Alles das macht ausgesprochen großen Spaß beim Lesen. Ein "Roman" im Sinne einer an irgendeinem bestimmbaren, einzelnen Subjekt festzumachenden Erzählung wird nicht daraus. Rushdie scheint das zu wissen, denn er führt über alle "Seltsamkeiten" hinaus noch ein "Wir" ein, das, aus einer fernen Zukunft heraus, diese Seltsamkeiten in einer Art von Geschichtsschreibung schildert; dieses "Wir" spricht von der Warte der vollends rationalen, entzauberten Welt, welche erst nach und wegen der in dem Buch ausgebreiteten "Zeit der Seltsamkeiten" möglich geworden sei. Das ist natürlich eine absichtsvoll widersprüchliche Konstruktion: In einer Welt, die nicht glaubt, sondern weiss, dass "Dschinni", "Körperdiebe" und ein "Berg Qaf" objektiv existieren oder zumindest zu irgendeinem Zeitpunkt existiert haben, wäre Rationalismus bestenfalls als trotzig-fundamentalistische Geste denkbar.

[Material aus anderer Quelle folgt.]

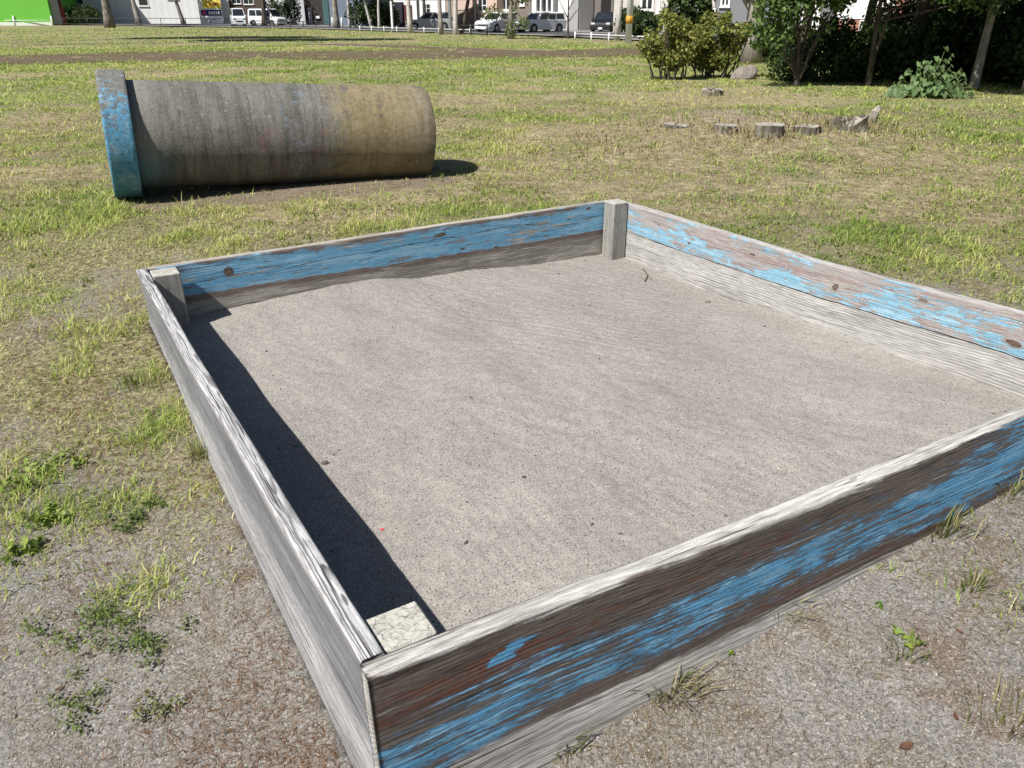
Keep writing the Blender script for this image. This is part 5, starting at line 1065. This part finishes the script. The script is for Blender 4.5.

Viele der kleinen Geschichten aus diesen "Zwei Jahre[n], acht Monate[n] und achtundzwanzig Tage[n]" erwecken den Eindruck, es hätte sie ihr Verfassers sie nach Bedarf aus seinem Ordner "Romanideen, aus denen nichts wurde" hervorgeholt und eher grob ins Gesamtgebilde eingefügt. Das erschwert dann jedesmal für einen kurzen Moment die willing suspension of disbelief; aber auch diese Störungen darf man als legitimes Rezeptionsphänpomen verbuchen, lebt das ganze Buch doch von Strategien der Uneindeutigkeit. Selbst auf der allerallgemeinsten Ebene lässt sich fragen: geht es um das letzte Aufbäumen und den anschließenden Niedergang des Irrationalen, oder geht es im Gegenteil darum, dass "wir" (s.o.) das Irrationale, das Träumerische, das weltanschaulich folgerichtig Problemtische eh nie loswerden?
Kurzfassung: Wer noch nichts von Rushdie kennt, sollte vielleicht erst eimal eher "Wut" oder "Die satanischen Verse" lesen. Wer die aber schon intus hat, wird in "Zwei Jahre, acht Monate und achtundzwanzig Tage" alles finden, was ihm dort (mutmaßlich) gefallen hat.